* **WORK INSTRUCTIONS**: Give the listing again character for character, but drop the images.

* **COLLECTED MATERIAL**:
>>>>>

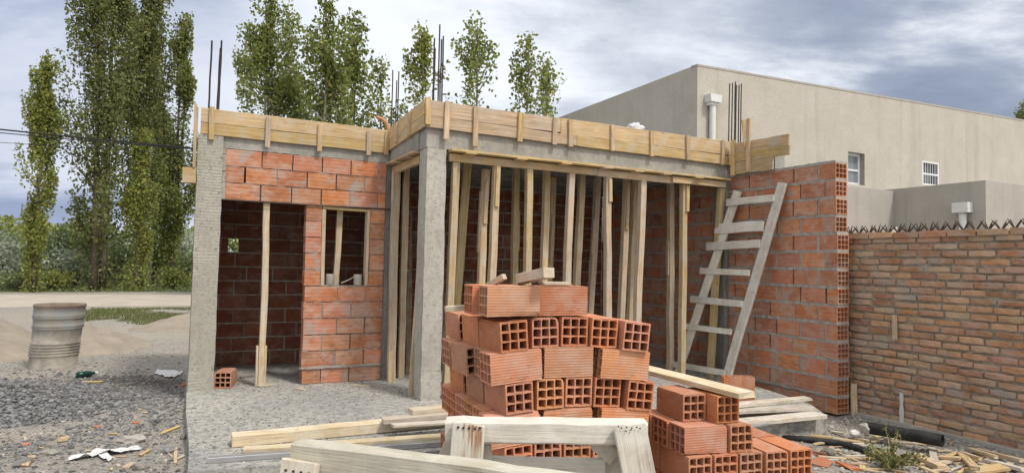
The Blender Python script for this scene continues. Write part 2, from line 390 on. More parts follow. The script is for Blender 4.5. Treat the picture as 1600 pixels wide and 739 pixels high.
# ------------------------------------------------------------------ world and light
def world():
    w = bpy.data.worlds.new('World'); SC.world = w; w.use_nodes = True
    nt = w.node_tree; n = nt.nodes; bg = n['Background']
    class T(NT):
        def __init__(s): s.t = nt; s.n = n
    t = T()
    SUN_EL, SUN_AZ = R(56), R(158)
    sky = t.node('ShaderNodeTexSky', _sky_type='NISHITA', _sun_disc=False, _sun_elevation=SUN_EL, _sun_rotation=SUN_AZ, _altitude=600.0)
    d = t.node('ShaderNodeTexCoord').outputs['Generated']
    sx = t.node('ShaderNodeSeparateXYZ', Vector=d)
    den = t.math('ADD', t.math('MAXIMUM', sx.outputs[2], 0.0), .22)
    p = t.node('ShaderNodeCombineXYZ', X=t.math('DIVIDE', sx.outputs[0], den), Y=t.math('DIVIDE', sx.outputs[1], den), Z=t.math('MULTIPLY', sx.outputs[2], .6)).outputs[0]
    # long soft banks running across the view, with finer broken texture on top
    pm = t.mapping(t.node('ShaderNodeVectorRotate', _rotation_type='Z_AXIS', Vector=p, Angle=R(28)).outputs[0], (.8, 1.2, 1), (3.1, 1.7, 0))
    a = t.noise(pm, .72, 9, .55, .25)
    b = t.noise(t.mapping(pm, (1,1.1,1), (7,2,1)), 2.4, 9, .6, .15)
    f = t.math('ADD', a, t.math('MULTIPLY', t.math('SUBTRACT', b, .5), .42))
    cl = t.ramp(f, [(.37, (2.35, 2.75, 3.65)), (.44, (3.3, 3.75, 4.7)), (.50, (4.9, 5.3, 6.1)), (.57, (7.0, 7.3, 7.8))])
    wob = t.math('MULTIPLY', t.math('SUBTRACT', b, .5), .10)
    def blob(vx, vy, vz, k0, k1):
        v = Vector((vx,vy,vz)).normalized()
        dot = t.node('ShaderNodeVectorMath', _operation='DOT_PRODUCT', i0=d, i1=tuple(v)).outputs['Value']
        return t.ramp(t.math('ADD', dot, wob), [(k0, 0.0), (k1, 1.0)])
    # thinner bright cloud in the middle of the view, heavier banks to either side
    br = blob(*ray(720, 110), .86, .995); cl = t.mix(t.math('MULTIPLY', br, t.ramp(f, [(.34, .35), (.56, .95)])), cl, (7.5, 7.85, 8.4))
    dk = blob(*ray(1500, 40), .93, .999); cl = t.mix(t.math('MULTIPLY', dk, t.ramp(f, [(.46, .5), (.54, .0)])), cl, (2.2, 2.65, 3.7))
    dl = blob(*ray(60, 150), .93, .998); cl = t.mix(t.math('MULTIPLY', dl, t.ramp(f, [(.44, .75), (.66, .3)])), cl, (2.9, 3.5, 5.2))
    # sun behind the camera, with unseen bright cloud added around it for soft fill
    sd = Vector((math.sin(SUN_AZ)*math.cos(SUN_EL), math.cos(SUN_AZ)*math.cos(SUN_EL), math.sin(SUN_EL)))
    sb = blob(*sd, .35, .99); cl = t.mix(sb, cl, (11, 10.7, 10.2))
    cov = t.ramp(f, [(.26, .93), (.38, 1.0)])
    c = t.mix(cov, sky.outputs[0], cl)
    t.lk(c, bg.inputs['Color']); bg.inputs['Strength'].default_value = .1
    sl = bpy.data.lights.new('sun', 'SUN'); sl.energy = 2.0; sl.angle = R(9); sl.color = (1, .95, .87)
    so = bpy.data.objects.new('sun', sl); COL.objects.link(so)
    dv = Vector((math.sin(SUN_AZ)*math.cos(SUN_EL), math.cos(SUN_AZ)*math.cos(SUN_EL), math.sin(SUN_EL)))
    so.rotation_euler = dv.to_track_quat('Z', 'Y').to_euler(); so.location = (8, -10, 14)
world()
SC.cycles.max_bounces = 6; SC.cycles.diffuse_bounces = 2
SC.view_settings.view_transform = 'Standard'; SC.view_settings.look = 'None'
SC.view_settings.exposure = 0.36; SC.view_settings.gamma = 1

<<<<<

* **TASK RESPONSE**:
The Blender Python script for this scene continues. Write part 2, from line 390 on. More parts follow. The script is for Blender 4.5. Treat the picture as 1600 pixels wide and 739 pixels high.
# ------------------------------------------------------------------ world and light
def world():
    w = bpy.data.worlds.new('World'); SC.world = w; w.use_nodes = True
    nt = w.node_tree; n = nt.nodes; bg = n['Background']
    class T(NT):
        def __init__(s): s.t = nt; s.n = n
    t = T()
    SUN_EL, SUN_AZ = R(56), R(158)
    sky = t.node('ShaderNodeTexSky', _sky_type='NISHITA', _sun_disc=False, _sun_elevation=SUN_EL, _sun_rotation=SUN_AZ, _altitude=600.0)
    d = t.node('ShaderNodeTexCoord').outputs['Generated']
    sx = t.node('ShaderNodeSeparateXYZ', Vector=d)
    den = t.math('ADD', t.math('MAXIMUM', sx.outputs[2], 0.0), .22)
    p = t.node('ShaderNodeCombineXYZ', X=t.math('DIVIDE', sx.outputs[0], den), Y=t.math('DIVIDE', sx.outputs[1], den), Z=t.math('MULTIPLY', sx.outputs[2], .6)).outputs[0]
    # long soft banks running across the view, with finer broken texture on top
    pm = t.mapping(t.node('ShaderNodeVectorRotate', _rotation_type='Z_AXIS', Vector=p, Angle=R(28)).outputs[0], (.8, 1.2, 1), (3.1, 1.7, 0))
    a = t.noise(pm, .72, 9, .55, .25)
    b = t.noise(t.mapping(pm, (1,1.1,1), (7,2,1)), 2.4, 9, .6, .15)
    f = t.math('ADD', a, t.math('MULTIPLY', t.math('SUBTRACT', b, .5), .42))
    cl = t.ramp(f, [(.37, (2.35, 2.75, 3.65)), (.44, (3.3, 3.75, 4.7)), (.50, (4.9, 5.3, 6.1)), (.57, (7.0, 7.3, 7.8))])
    wob = t.math('MULTIPLY', t.math('SUBTRACT', b, .5), .10)
    def blob(vx, vy, vz, k0, k1):
        v = Vector((vx,vy,vz)).normalized()
        dot = t.node('ShaderNodeVectorMath', _operation='DOT_PRODUCT', i0=d, i1=tuple(v)).outputs['Value']
        return t.ramp(t.math('ADD', dot, wob), [(k0, 0.0), (k1, 1.0)])
    # thinner bright cloud in the middle of the view, heavier banks to either side
    br = blob(*ray(720, 110), .86, .995); cl = t.mix(t.math('MULTIPLY', br, t.ramp(f, [(.34, .35), (.56, .95)])), cl, (7.5, 7.85, 8.4))
    dk = blob(*ray(1500, 40), .93, .999); cl = t.mix(t.math('MULTIPLY', dk, t.ramp(f, [(.46, .5), (.54, .0)])), cl, (2.2, 2.65, 3.7))
    dl = blob(*ray(60, 150), .93, .998); cl = t.mix(t.math('MULTIPLY', dl, t.ramp(f, [(.44, .75), (.66, .3)])), cl, (2.9, 3.5, 5.2))
    # sun behind the camera, with unseen bright cloud added around it for soft fill
    sd = Vector((math.sin(SUN_AZ)*math.cos(SUN_EL), math.cos(SUN_AZ)*math.cos(SUN_EL), math.sin(SUN_EL)))
    sb = blob(*sd, .35, .99); cl = t.mix(sb, cl, (11, 10.7, 10.2))
    cov = t.ramp(f, [(.26, .93), (.38, 1.0)])
    c = t.mix(cov, sky.outputs[0], cl)
    t.lk(c, bg.inputs['Color']); bg.inputs['Strength'].default_value = .1
    sl = bpy.data.lights.new('sun', 'SUN'); sl.energy = 2.0; sl.angle = R(9); sl.color = (1, .95, .87)
    so = bpy.data.objects.new('sun', sl); COL.objects.link(so)
    dv = Vector((math.sin(SUN_AZ)*math.cos(SUN_EL), math.cos(SUN_AZ)*math.cos(SUN_EL), math.sin(SUN_EL)))
    so.rotation_euler = dv.to_track_quat('Z', 'Y').to_euler(); so.location = (8, -10, 14)
world()
SC.cycles.max_bounces = 6; SC.cycles.diffuse_bounces = 2
SC.view_settings.view_transform = 'Standard'; SC.view_settings.look = 'None'
SC.view_settings.exposure = 0.36; SC.view_settings.gamma = 1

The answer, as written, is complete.